┌─ Recorded data
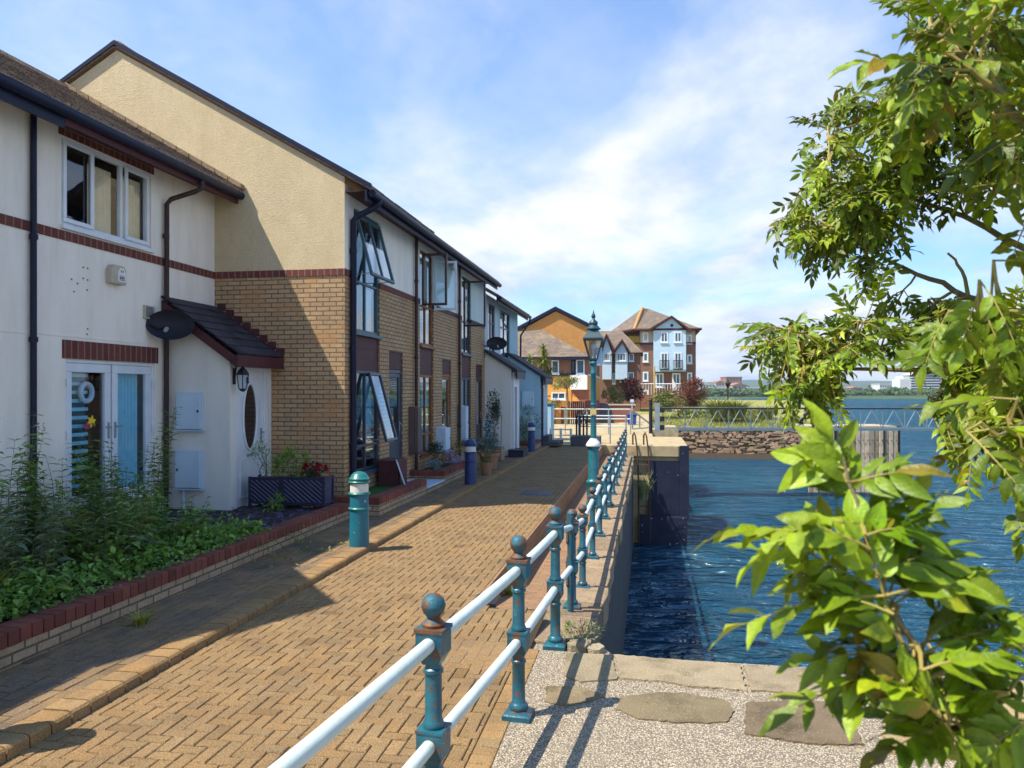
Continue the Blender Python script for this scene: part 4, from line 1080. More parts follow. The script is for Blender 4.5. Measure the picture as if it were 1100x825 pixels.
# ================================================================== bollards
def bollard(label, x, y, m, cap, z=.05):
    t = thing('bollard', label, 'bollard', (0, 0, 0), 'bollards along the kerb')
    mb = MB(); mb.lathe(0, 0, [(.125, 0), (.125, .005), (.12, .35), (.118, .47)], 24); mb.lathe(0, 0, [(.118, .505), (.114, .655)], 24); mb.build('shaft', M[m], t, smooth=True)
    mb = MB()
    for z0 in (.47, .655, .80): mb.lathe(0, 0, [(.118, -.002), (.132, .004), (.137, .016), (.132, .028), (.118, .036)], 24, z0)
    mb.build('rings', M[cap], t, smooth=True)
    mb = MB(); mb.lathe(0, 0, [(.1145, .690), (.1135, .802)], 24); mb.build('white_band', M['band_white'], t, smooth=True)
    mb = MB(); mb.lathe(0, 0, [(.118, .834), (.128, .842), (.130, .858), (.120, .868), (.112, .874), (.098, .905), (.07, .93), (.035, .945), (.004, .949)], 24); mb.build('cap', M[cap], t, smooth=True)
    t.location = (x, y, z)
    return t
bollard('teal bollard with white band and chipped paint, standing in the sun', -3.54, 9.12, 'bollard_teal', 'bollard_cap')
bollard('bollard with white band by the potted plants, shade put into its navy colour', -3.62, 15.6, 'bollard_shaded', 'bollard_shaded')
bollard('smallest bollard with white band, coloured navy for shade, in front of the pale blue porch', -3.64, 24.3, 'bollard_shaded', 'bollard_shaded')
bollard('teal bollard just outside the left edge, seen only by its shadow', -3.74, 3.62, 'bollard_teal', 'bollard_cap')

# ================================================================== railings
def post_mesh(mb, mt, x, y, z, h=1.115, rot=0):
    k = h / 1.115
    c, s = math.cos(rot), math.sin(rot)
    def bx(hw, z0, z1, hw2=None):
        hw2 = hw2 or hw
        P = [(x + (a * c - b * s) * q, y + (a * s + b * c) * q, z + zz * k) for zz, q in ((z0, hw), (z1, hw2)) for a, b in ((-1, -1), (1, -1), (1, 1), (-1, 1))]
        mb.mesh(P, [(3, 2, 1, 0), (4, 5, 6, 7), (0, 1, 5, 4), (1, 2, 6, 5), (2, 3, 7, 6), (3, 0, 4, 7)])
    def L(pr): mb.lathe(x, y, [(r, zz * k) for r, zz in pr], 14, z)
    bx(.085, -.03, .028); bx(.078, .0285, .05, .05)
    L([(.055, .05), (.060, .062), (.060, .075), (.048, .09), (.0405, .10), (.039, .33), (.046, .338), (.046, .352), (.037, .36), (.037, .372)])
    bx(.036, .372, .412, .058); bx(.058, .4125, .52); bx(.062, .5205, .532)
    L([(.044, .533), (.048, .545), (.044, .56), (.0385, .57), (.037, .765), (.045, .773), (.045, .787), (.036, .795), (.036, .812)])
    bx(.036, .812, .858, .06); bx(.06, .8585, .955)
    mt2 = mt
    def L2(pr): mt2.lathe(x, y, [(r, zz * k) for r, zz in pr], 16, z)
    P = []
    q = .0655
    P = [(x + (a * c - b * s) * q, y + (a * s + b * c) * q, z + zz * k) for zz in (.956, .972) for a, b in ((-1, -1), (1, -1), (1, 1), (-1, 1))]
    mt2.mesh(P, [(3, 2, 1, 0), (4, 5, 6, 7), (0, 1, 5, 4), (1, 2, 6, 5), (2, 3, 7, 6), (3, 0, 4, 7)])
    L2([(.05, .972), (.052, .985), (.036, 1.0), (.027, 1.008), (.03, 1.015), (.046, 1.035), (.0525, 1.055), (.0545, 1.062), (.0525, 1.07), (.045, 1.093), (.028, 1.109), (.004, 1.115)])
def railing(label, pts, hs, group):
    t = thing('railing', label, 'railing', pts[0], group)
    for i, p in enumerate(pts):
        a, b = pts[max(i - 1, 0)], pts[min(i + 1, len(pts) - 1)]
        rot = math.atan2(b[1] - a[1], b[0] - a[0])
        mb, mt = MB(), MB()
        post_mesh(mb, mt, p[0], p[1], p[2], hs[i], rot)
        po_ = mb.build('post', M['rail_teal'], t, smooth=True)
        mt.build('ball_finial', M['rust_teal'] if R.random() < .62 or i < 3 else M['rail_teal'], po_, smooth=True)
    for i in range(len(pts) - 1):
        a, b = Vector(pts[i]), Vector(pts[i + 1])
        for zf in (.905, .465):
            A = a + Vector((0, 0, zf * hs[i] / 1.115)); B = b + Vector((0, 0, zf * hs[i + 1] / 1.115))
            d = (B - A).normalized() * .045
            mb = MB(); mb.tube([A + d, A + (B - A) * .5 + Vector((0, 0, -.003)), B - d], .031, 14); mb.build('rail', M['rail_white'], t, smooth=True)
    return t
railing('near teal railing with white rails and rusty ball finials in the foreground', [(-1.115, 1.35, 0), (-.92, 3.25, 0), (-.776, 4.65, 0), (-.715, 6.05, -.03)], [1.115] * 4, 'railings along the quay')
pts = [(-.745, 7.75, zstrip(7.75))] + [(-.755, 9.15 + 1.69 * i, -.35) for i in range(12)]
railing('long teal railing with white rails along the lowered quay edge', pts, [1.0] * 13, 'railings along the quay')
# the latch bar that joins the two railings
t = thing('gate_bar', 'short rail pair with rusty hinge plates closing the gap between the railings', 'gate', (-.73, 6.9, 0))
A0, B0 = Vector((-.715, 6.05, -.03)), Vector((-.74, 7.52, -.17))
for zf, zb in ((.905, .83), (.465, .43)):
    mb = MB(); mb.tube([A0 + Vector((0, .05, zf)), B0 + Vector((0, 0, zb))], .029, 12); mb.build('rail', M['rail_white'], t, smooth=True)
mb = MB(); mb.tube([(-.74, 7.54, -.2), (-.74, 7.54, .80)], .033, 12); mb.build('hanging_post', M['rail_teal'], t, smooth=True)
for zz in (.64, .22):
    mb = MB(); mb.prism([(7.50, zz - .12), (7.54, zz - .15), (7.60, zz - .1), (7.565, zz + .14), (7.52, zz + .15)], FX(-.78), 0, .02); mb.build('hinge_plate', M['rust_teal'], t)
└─
┌─ Recorded data
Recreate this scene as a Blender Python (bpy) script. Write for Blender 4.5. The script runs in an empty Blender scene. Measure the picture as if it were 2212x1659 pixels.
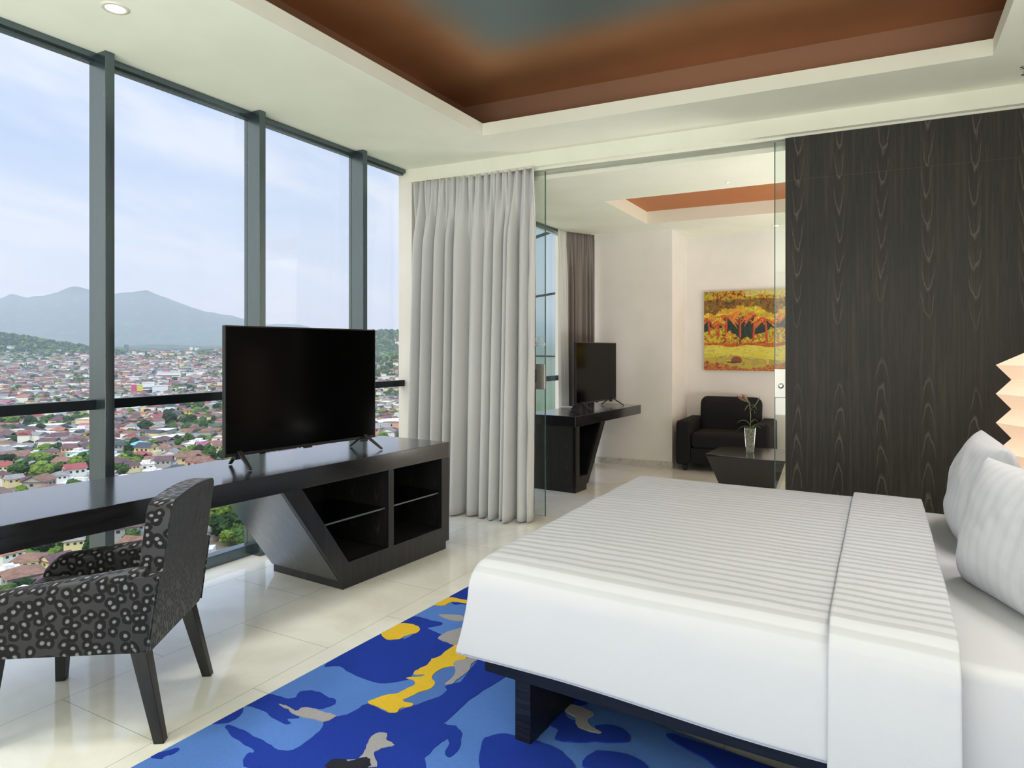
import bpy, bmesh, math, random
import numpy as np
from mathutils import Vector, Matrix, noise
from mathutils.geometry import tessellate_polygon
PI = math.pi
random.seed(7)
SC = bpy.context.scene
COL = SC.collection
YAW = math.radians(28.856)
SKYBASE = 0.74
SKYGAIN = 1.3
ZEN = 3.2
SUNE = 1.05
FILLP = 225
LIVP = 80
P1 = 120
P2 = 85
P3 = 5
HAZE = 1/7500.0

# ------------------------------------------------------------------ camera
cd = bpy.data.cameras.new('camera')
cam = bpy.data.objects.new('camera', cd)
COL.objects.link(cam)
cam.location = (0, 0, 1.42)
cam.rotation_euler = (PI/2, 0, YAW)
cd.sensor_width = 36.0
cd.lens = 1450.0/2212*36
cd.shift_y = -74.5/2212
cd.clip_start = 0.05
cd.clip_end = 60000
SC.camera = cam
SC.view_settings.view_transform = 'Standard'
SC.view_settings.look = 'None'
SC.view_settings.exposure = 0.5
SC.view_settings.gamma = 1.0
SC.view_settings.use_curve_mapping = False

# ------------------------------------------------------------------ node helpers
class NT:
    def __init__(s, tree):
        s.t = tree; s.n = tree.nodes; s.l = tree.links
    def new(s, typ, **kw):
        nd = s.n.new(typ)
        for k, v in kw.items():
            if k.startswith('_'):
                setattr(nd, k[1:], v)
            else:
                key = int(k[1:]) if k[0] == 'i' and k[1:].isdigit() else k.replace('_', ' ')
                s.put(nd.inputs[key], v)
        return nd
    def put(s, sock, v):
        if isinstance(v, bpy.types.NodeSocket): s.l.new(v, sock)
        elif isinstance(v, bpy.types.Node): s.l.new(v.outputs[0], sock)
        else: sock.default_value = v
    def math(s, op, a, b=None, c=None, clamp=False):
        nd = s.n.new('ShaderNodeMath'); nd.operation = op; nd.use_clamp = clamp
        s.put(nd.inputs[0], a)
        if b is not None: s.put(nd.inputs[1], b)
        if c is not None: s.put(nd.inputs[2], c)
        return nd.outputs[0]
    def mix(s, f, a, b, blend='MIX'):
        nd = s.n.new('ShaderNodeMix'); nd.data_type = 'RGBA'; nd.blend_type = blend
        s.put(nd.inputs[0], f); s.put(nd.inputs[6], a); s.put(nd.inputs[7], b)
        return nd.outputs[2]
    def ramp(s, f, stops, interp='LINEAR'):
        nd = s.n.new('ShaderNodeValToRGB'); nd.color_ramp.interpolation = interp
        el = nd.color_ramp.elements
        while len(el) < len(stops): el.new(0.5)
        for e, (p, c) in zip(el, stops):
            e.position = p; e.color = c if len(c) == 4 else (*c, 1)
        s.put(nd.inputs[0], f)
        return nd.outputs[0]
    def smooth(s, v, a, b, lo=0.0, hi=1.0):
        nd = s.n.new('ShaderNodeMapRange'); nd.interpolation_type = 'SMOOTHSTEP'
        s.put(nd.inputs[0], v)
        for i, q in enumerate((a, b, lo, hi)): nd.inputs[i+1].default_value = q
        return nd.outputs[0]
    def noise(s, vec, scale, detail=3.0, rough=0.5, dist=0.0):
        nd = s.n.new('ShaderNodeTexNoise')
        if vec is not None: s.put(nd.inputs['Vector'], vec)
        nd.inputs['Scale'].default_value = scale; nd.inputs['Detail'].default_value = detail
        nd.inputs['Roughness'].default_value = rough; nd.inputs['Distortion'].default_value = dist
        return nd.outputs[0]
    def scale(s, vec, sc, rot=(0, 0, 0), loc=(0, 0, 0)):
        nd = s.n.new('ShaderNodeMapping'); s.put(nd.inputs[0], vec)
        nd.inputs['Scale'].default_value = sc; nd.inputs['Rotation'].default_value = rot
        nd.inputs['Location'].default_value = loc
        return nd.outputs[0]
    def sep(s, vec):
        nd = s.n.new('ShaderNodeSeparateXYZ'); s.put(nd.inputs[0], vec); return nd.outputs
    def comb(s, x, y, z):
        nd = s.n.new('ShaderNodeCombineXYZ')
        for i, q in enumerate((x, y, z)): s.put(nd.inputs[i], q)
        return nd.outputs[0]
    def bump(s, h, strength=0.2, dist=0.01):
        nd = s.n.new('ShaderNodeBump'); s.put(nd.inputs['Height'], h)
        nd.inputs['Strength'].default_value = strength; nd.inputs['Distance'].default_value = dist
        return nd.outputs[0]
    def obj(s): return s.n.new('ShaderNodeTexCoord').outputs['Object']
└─
* Exercise instructions: Give back exactly the lines from the line that has "Continue the Blender" to the line that has "bollard('teal bollard just", both included, and leave out all others.

* Worked answer:
Continue the Blender Python script for this scene: part 4, from line 1080. More parts follow. The script is for Blender 4.5. Measure the picture as if it were 1100x825 pixels.
# ================================================================== bollards
def bollard(label, x, y, m, cap, z=.05):
    t = thing('bollard', label, 'bollard', (0, 0, 0), 'bollards along the kerb')
    mb = MB(); mb.lathe(0, 0, [(.125, 0), (.125, .005), (.12, .35), (.118, .47)], 24); mb.lathe(0, 0, [(.118, .505), (.114, .655)], 24); mb.build('shaft', M[m], t, smooth=True)
    mb = MB()
    for z0 in (.47, .655, .80): mb.lathe(0, 0, [(.118, -.002), (.132, .004), (.137, .016), (.132, .028), (.118, .036)], 24, z0)
    mb.build('rings', M[cap], t, smooth=True)
    mb = MB(); mb.lathe(0, 0, [(.1145, .690), (.1135, .802)], 24); mb.build('white_band', M['band_white'], t, smooth=True)
    mb = MB(); mb.lathe(0, 0, [(.118, .834), (.128, .842), (.130, .858), (.120, .868), (.112, .874), (.098, .905), (.07, .93), (.035, .945), (.004, .949)], 24); mb.build('cap', M[cap], t, smooth=True)
    t.location = (x, y, z)
    return t
bollard('teal bollard with white band and chipped paint, standing in the sun', -3.54, 9.12, 'bollard_teal', 'bollard_cap')
bollard('bollard with white band by the potted plants, shade put into its navy colour', -3.62, 15.6, 'bollard_shaded', 'bollard_shaded')
bollard('smallest bollard with white band, coloured navy for shade, in front of the pale blue porch', -3.64, 24.3, 'bollard_shaded', 'bollard_shaded')
bollard('teal bollard just outside the left edge, seen only by its shadow', -3.74, 3.62, 'bollard_teal', 'bollard_cap')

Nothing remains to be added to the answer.